Work required:
All of the records below should be output exactly.

Extracted material:
__________
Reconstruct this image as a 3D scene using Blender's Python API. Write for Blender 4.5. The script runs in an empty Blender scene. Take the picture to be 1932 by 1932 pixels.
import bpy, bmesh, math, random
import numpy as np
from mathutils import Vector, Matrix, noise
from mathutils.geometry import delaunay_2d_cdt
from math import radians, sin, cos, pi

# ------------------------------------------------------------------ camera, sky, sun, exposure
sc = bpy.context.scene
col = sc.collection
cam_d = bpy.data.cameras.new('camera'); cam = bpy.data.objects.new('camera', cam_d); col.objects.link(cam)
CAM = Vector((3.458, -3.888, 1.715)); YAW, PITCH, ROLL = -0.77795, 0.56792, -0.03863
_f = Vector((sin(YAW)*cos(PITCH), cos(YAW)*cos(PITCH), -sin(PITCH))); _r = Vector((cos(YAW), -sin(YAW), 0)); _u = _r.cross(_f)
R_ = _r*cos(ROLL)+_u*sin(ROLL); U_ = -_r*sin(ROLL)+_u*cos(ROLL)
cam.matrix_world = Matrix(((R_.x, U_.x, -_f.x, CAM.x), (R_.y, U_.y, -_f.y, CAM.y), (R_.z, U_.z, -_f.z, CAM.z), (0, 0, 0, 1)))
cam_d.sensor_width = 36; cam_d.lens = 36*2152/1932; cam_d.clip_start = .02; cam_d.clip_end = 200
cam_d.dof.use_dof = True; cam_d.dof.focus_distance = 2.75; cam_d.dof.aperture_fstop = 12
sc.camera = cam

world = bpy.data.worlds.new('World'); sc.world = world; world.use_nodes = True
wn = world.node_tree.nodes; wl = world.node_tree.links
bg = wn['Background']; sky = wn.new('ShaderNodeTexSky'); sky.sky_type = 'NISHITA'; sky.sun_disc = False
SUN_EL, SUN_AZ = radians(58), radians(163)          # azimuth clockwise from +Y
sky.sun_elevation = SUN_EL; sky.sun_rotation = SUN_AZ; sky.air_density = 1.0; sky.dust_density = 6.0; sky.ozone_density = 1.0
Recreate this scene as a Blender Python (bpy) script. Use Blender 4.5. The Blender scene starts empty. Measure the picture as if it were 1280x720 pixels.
__________
Reply to the task:
Reconstruct this image as a 3D scene using Blender's Python API. Write for Blender 4.5. The script runs in an empty Blender scene. Take the picture to be 1932 by 1932 pixels.
import bpy, bmesh, math, random
import numpy as np
from mathutils import Vector, Matrix, noise
from mathutils.geometry import delaunay_2d_cdt
from math import radians, sin, cos, pi

# ------------------------------------------------------------------ camera, sky, sun, exposure
sc = bpy.context.scene
col = sc.collection
cam_d = bpy.data.cameras.new('camera'); cam = bpy.data.objects.new('camera', cam_d); col.objects.link(cam)
CAM = Vector((3.458, -3.888, 1.715)); YAW, PITCH, ROLL = -0.77795, 0.56792, -0.03863
_f = Vector((sin(YAW)*cos(PITCH), cos(YAW)*cos(PITCH), -sin(PITCH))); _r = Vector((cos(YAW), -sin(YAW), 0)); _u = _r.cross(_f)
R_ = _r*cos(ROLL)+_u*sin(ROLL); U_ = -_r*sin(ROLL)+_u*cos(ROLL)
cam.matrix_world = Matrix(((R_.x, U_.x, -_f.x, CAM.x), (R_.y, U_.y, -_f.y, CAM.y), (R_.z, U_.z, -_f.z, CAM.z), (0, 0, 0, 1)))
cam_d.sensor_width = 36; cam_d.lens = 36*2152/1932; cam_d.clip_start = .02; cam_d.clip_end = 200
cam_d.dof.use_dof = True; cam_d.dof.focus_distance = 2.75; cam_d.dof.aperture_fstop = 12
sc.camera = cam

world = bpy.data.worlds.new('World'); sc.world = world; world.use_nodes = True
wn = world.node_tree.nodes; wl = world.node_tree.links
bg = wn['Background']; sky = wn.new('ShaderNodeTexSky'); sky.sky_type = 'NISHITA'; sky.sun_disc = False
SUN_EL, SUN_AZ = radians(58), radians(163)          # azimuth clockwise from +Y
sky.sun_elevation = SUN_EL; sky.sun_rotation = SUN_AZ; sky.air_density = 1.0; sky.dust_density = 6.0; sky.ozone_density = 1.0
Recreate this scene as a Blender Python (bpy) script. Use Blender 4.5. The Blender scene starts empty. Measure the picture as if it were 1280x720 pixels.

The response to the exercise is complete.